James Brady in 1986.
Comparisons have been drawn to the events of March 1981, when an assassination attempt was made on Ronald Reagan by John Hinckley Jr. as he entered the Washington Hilton.
Out of the Hinckley shooting came the Brady Bill and Brady Handgun Act – the landmark federal gun-control measures that created the background-check system for handgun purchases. My question, which has only become more urgent, is – What will come out of this shooting, at the same hotel, this past weekend?
James Brady was press secretary to President Ronald Reagan when both he and the president, as well as Secret Service agent Tim McCarthy, and Metropolitan Police officer Thomas Delahanty were shot outside the Washington Hilton on March 30, 1981. Brady was shot in the head and suffered a serious wound that left him partially paralyzed for life.

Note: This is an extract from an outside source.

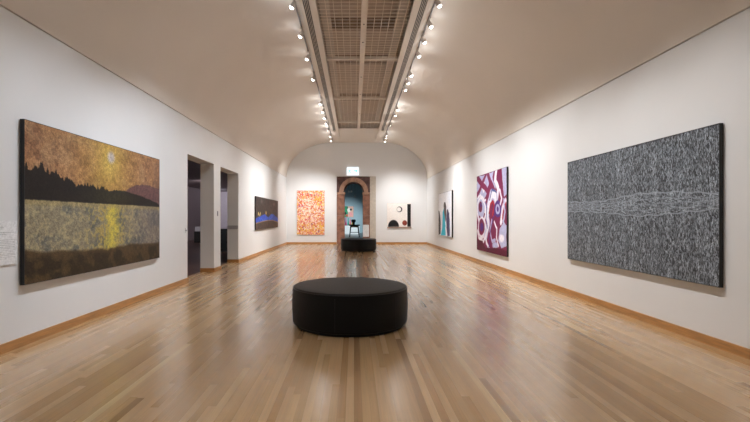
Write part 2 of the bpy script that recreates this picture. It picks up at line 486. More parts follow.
def seg(u, v, pts, wd, asp=1.0):
    """distance mask to a polyline; asp scales u"""
    m = np.zeros(u.shape)
    for (x0, y0), (x1, y1) in zip(pts, pts[1:]):
        dx, dy = (x1-x0)*asp, y1-y0
        t = np.clip((((u-x0)*asp)*dx + (v-y0)*dy)/(dx*dx+dy*dy+1e-9), 0, 1)
        d = np.hypot((u-x0)*asp-t*dx, v-y0-t*dy)
        m = np.maximum(m, 1-ss(wd*0.8, wd*1.1, d))
    return m
def ell(u, v, cx, cy, rx, ry, soft=0.12):
    d = np.hypot((u-cx)/rx, (v-cy)/ry); return 1-ss(1-soft, 1+soft, d)

def paint_sunset():
    h, w = 200, 320; u, v = grid(h, w)
    n1 = noise2(h, w, 10, 18, 5, 1); n2 = noise2(h, w, 40, 70, 2, 2); n3 = noise2(h, w, 60, 6, 3, 3)
    n4 = noise2(h, w, 5, 9, 4, 4)
    img = np.zeros((h, w, 3)) + np.array([168, 124, 86.])
    img = mix(img, (128, 90, 66), ss(0.45, 0.65, n1)*0.75)
    img = mix(img, (206, 160, 116), ss(0.5, 0.62, n2)*0.22)
    img = mix(img, (176, 150, 118), ss(0.5, 0.75, n4)*0.35)
    gold = np.exp(-((u-0.50)/0.20)**2)*(1-ss(0.2, 0.55, v)*0.1)
    img = mix(img, (180, 146, 66), gold*(0.35+0.5*n1))
    img = mix(img, (206, 178, 92), np.exp(-((u-0.50)/0.08)**2-((v-0.14)/0.14)**2)*0.8)
    img = mix(img, (196, 184, 176), ell(u, v, 0.515, 0.10, 0.028, 0.045, 0.5))
    img = mix(img, (112, 74, 60), ss(0.72, 1.0, u)*ss(0.4, 0.7, n4)*0.4)
    # purple mountain
    xs = [0, .60, .66, .72, .80, .86, .92, 1.0]; ys = [.6, .40, .34, .305, .283, .28, .29, .30]
    mt = np.interp(u, xs, ys)+0.012*(n2-0.5)
    img = mix(img, (104, 74, 76), ss(-0.004, 0.004, v-mt)*0.9)
    # dark hill with tree line
    xs = [0, .05, .08, .12, .15, .175, .22, .26, .32, .36, .43, .505, .57, .63, .70, .78, .887, .95, 1.0]
    ys = [.285, .29, .262, .315, .285, .312, .325, .345, .357, .335, .356, .37, .362, .364, .375, .39, .42, .44, .46]
    jag = noise2(1, w, 1, 60, 3, 9)[0][None, :]
    jg2 = noise2(1, w, 1, 110, 2, 10)[0][None, :]
    hl = np.interp(u, xs, ys)+(0.06*(jag-0.5)+0.05*(jg2-0.5))*(1-ss(0.3, 0.6, u)*0.8)
    img = mix(img, (36, 31, 28), ss(-0.004, 0.004, v-hl))
    img = mix(img, (62, 58, 40), ss(-0.004, 0.004, v-hl)*ell(u, v, 0.53, 0.42, 0.16, 0.07, 0.8)*0.7)
    # water
    wm = ss(0.482, 0.488, v+0.004*n2)
    wat = np.zeros((h, w, 3)) + np.array([146, 136, 112.])
    wat = mix(wat, (96, 98, 96), ss(0.45, 0.65, n1)*0.7)
    wat = mix(wat, (190, 172, 124), ss(0.48, 0.64, n2)*0.35)
    wat = mix(wat, (110, 100, 104), ss(0.6, 0.9, u)*0.45)
    wat = mix(wat, (182, 152, 66), np.exp(-((u-0.50)/0.14)**2)*ss(0.42, 0.6, n2)*0.6)
    wat = mix(wat, (216, 198, 70), np.exp(-((u-0.525-0.01*np.sin(v*30))/0.045)**2)*(0.35+0.6*n1))
    wat = mix(wat, (164, 146, 96), (1-ss(0.50, 0.53, v))*0.6)
    img = img*(1-wm[..., None]) + wat*wm[..., None]
    # shore
    sh = 0.83+0.05*(n4-0.5)-0.035*(1-ss(0, 0.4, u))
    img = mix(img, (84, 66, 42), ss(-0.006, 0.02, v-sh))
    img = mix(img, (50, 40, 27), ss(-0.006, 0.06, v-sh)*ss(0.4, 0.6, n1)*0.9)
    spk = np.random.RandomState(5).rand(h, w)
    img = img*(0.82+0.32*spk[..., None]+0.2*(n2[..., None]-0.5))
    return img*0.98

def paint_dark_blue():
    h, w = 70, 240; u, v = grid(h, w); n = noise2(h, w, 20, 60, 3, 21); n2 = noise2(h, w, 6, 30, 3, 22)
    img = np.zeros((h, w, 3)) + np.array([66, 56, 52.])
    img = mix(img, (40, 35, 36), ss(0.4, 0.65, n)*0.8)
    top = np.interp(u, [0, .1, .22, .35, .45, .52, .62, .72, .8, .9, 1], [.66, .62, .58, .52, .60, .62, .53, .50, .55, .60, .66])+0.03*(n2-0.5)
    bot = np.interp(u, [0, .3, .5, .7, 1], [.80, .74, .72, .72, .80])
    band = ss(-0.01, 0.01, v-top)*(1-ss(-0.01, 0.01, v-bot))
    img = mix(img, (38, 72, 176), band); img = mix(img, (86, 128, 214), band*ss(0.5, 0.7, n)*0.7)
    img = mix(img, (176, 142, 96), np.exp(-((v-bot-0.012)/0.013)**2))
    img = mix(img, (92, 76, 62), ss(0.0, 0.03, v-bot-0.02)*ss(0.35, 0.6, n)*0.8)
    for (x, y, r) in ((.10, .52, .014), (.15, .56, .012), (.40, .48, .016), (.17, .5, .01)):
        img = mix(img, (226, 202, 120), ell(u, v, x, y, r, r*4, .4))
    img = mix(img, (112, 104, 98), (ell(u, v, .22, .13, .04, .06, .8)+ell(u, v, .78, .15, .04, .06, .8))*0.7)  # spotlight reflections painted as two pale smudges near the top
    img = mix(img, (20, 18, 18), np.exp(-((u-0.5)/0.004)**2))
    return img

def paint_orange():
    h, w = 210, 132; u, v = grid(h, w); r = np.random.RandomState(33)
    img = np.zeros((h, w, 3)) + np.array([224, 160, 112.])
    pal = [(206, 74, 58), (222, 104, 76), (232, 168, 84), (240, 196, 66), (244, 222, 196), (238, 196, 180), (226, 126, 120), (214, 88, 92), (150, 96, 130), (248, 236, 220)]
    wt = np.array([3, 3, 3, 2, 3, 3, 3, 2, .8, 2.])
    for i in range(2300):
        cx, cy = r.rand()*w, r.rand()*h
        d = math.hypot((cx/w-0.45)/0.4, (cy/h-0.45)/0.35)
        ww = wt.copy()
        if d < 0.8: ww[4] *= 3; ww[5] *= 3; ww[9] *= 3
        if cx/w > .6 and cy/h < .35: ww[3] *= 5
        if cy/h > .75: ww[2] *= 3; ww[3] *= 2
        c = pal[r.choice(10, p=ww/ww.sum())]
        a = r.rand()*PI; rl = 2.5+r.rand()*4; rs = 1.0+r.rand()*1.1
        x0, x1 = int(max(0, cx-8)), int(min(w, cx+8)); y0, y1 = int(max(0, cy-8)), int(min(h, cy+8))
        yy, xx = np.mgrid[y0:y1, x0:x1]
        p = (xx-cx)*math.cos(a)+(yy-cy)*math.sin(a); q = -(xx-cx)*math.sin(a)+(yy-cy)*math.cos(a)+0.06*p*p
        m = (np.hypot(p/rl, q/rs) < 1)
        img[y0:y1, x0:x1][m] = c
    return img

def paint_white_shapes():
    h, w = 110, 110; u, v = grid(h, w); n = noise2(h, w, 8, 8, 3, 41)
    img = np.zeros((h, w, 3)) + np.array([244, 238, 232.]); img = mix(img, (236, 224, 216), n*0.5)
    d = np.hypot((u-0.27)/0.23, (v-1.0)/0.29); img = mix(img, (26, 26, 27), 1-ss(0.97, 1.03, d))
    img = mix(img, (24, 24, 25), ss(0.845, 0.855, u)*(1-ss(0.99, 1.0, u))*(v > 0.03))
    img = mix(img, (40, 38, 38), ell(u, v, .52, .26, .115, .12, .06)); img = mix(img, (238, 232, 226), ell(u, v, .50, .26, .09, .095, .08))
    img = mix(img, (240, 236, 230), ell(u, v, .32, .28, .07, .07, .2))
    img = mix(img, (128, 52, 40), ell(u, v, .74, .84, .10, .115, .06)); img = mix(img, (164, 84, 66), ell(u, v, .71, .80, .04, .05, .5)*.7)
    img = mix(img, (190, 160, 150), np.exp(-((v-0.97)/0.012)**2)*0.3)
    return img

def paint_turquoise():
    h, w = 150, 200; u, v = grid(h, w); n = noise2(h, w, 12, 10, 4, 51)
    wob = 0.03*(n-0.5); uu = u+wob
    img = np.zeros((h, w, 3)) + np.array([246, 246, 250.])
    img = mix(img, (232, 238, 248), ss(0.4, 0.7, n)*0.6)
    img = mix(img, (66, 60, 66), poly(uu, v, [(0, .40), (.06, .42), (.12, .52), (.18, .70), (.17, .97), (0, 1.0)]))
    img = mix(img, (50, 192, 220), poly(uu, v, [(.33, .46), (.42, .36), (.50, .5), (.52, .62), (.56, .80), (.62, .98), (.20, 1.0), (.30, .80), (.33, .6)]))
    img = mix(img, (88, 84, 80), poly(uu, v, [(.41, .28), (.46, .22), (.55, .23), (.60, .32), (.62, .50), (.56, .68), (.50, .60), (.44, .45)]))
    img = mix(img, (140, 76, 58), ell(uu, v, .52, .45, .035, .05, .5)*.7)
    img = mix(img, (62, 52, 92), poly(uu, v, [(.66, .42), (.72, .38), (.80, .48), (.84, .66), (.86, .97), (.70, 1.0), (.62, .80), (.60, .62)]))
    img = mix(img, (100, 150, 180), poly(uu, v, [(.80, .62), (.84, .6), (.88, .8), (.86, .98), (.80, .98)])*.5)
    img = mix(img, (238, 238, 240), poly(uu, v, [(.52, .78), (.56, .8), (.66, .98), (.58, 1.0)]))
    img = mix(img, (30, 30, 32), (u > 0.975).astype(float))
    return img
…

He ultimately died in 2014, his death ruled a homicide, caused by the wounds he sustained thirty-three years earlier.
Throughout those thirty-three years, Brady and his wife Sarah, took those wounds and turned them into something — the Brady Bill and the Brady Handgun Act, a federal background check system that has blocked millions of prohibited purchases. Out of enormous suffering came a genuine attempt to protect people
Among other things, the Brady Act bans gun purchases by people who are sentenced to a year or more in relation to a violent crimes – like the January 6th felons. Unless their convictions are pardoned or vacated, as theirs have been, by Donald Trump with the support of this administration.
Sarah Brady once said she never gave up because she couldn’t afford to. Neither can we. While we remember Hinckley and Reagan we should also remember the Bradys.